Today shall be a slack day for me. Being feeling pretty tied down with job hunting and part time job here and there, till a point I have realized that I have not been spending much time meeting up with friends ever since I ord. 2 weeks have since past yet I am still jobless. I have turned down a few jobs previously, only now have I regretted.

Honestly, job hunting is tiring when one just keep applying and going for interviews. However I have realized that a lot of professional job require a year or two of working experience. But how is it possible if none of them are willing to even give us a chance in the first place. I hate it when one out of ten possibly states that kind of requirement and it's like that 10 percent chance has to be completed with those with a diploma certification like me and not pursuing further studies as yet. Exhausting I would say.

Sometimes relying on agents from various job agents are like putting empty hopes in them, for they will always recommend jobs which nobody wants and merely find you to fill up that vacancies, it makes me feel as if I have being conned each time I believe that they will find me my dream job. If otherwise, they will start telling you, you are asking too much as an entry level or there is no job which fits your bill. This just make me feel more lost and disappointed each time.

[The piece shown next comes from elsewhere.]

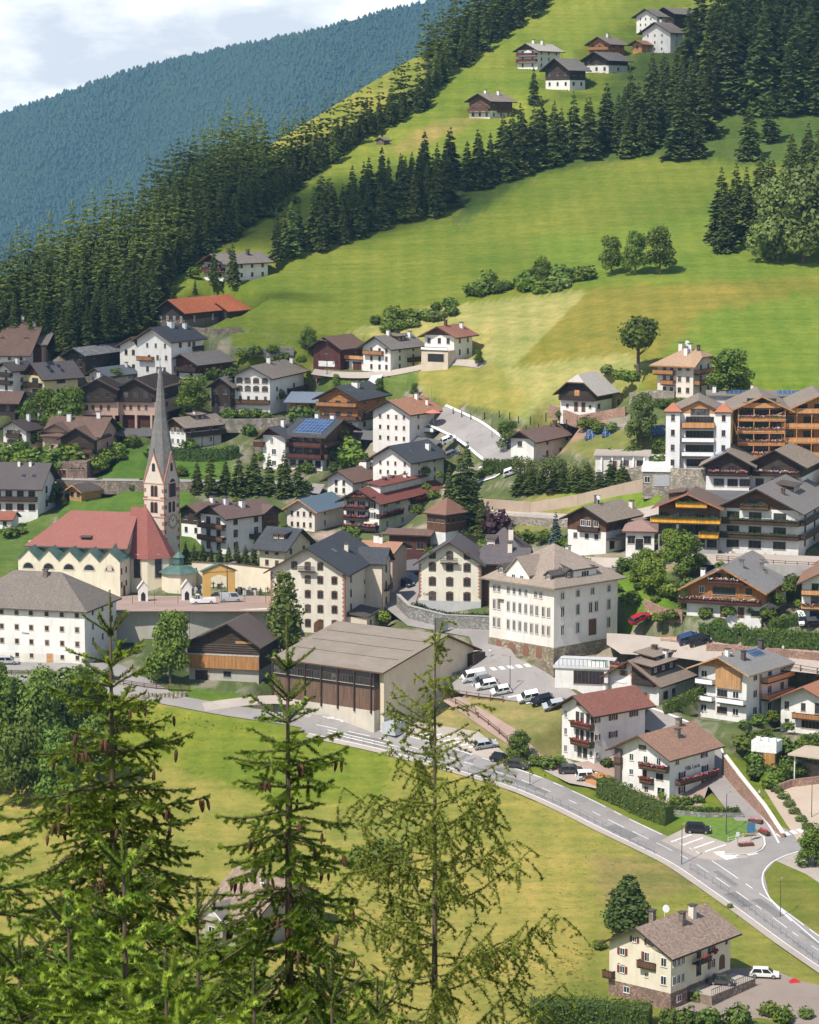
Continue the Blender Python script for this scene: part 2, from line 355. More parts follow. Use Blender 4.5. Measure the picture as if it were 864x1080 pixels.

At times I may thought to myself, maybe if somehow I chose those less popular courses in polytechnic, will it be easier for me to look for a job now? For people in that field of work will be more than glad to hire you, than myself having such a common Diploma and have to secure a job with so many competitors around me now. Stressed, worried.

Nonetheless, though I know its a matter of time that I will have a job, and I know feeling lost is just another stage of life, probably from what I have seen so far from friends and relatives around me. Its normal, but will I be able to find my dream job? Or should I say, a job which is able to sustain my passion and interest for many years to come?

As for now, however, I think I will only have to find a stable $1.8k job and be satisfied with whatever I have, I guess. Despite not having found a stable job yet, I am so glad that my family and girlfriend has been here with me all along, encouraging me and giving me advise and moral support. So glad that I have them during my confused, lost down time. I shall be more optimistic towards the working society. I love you all!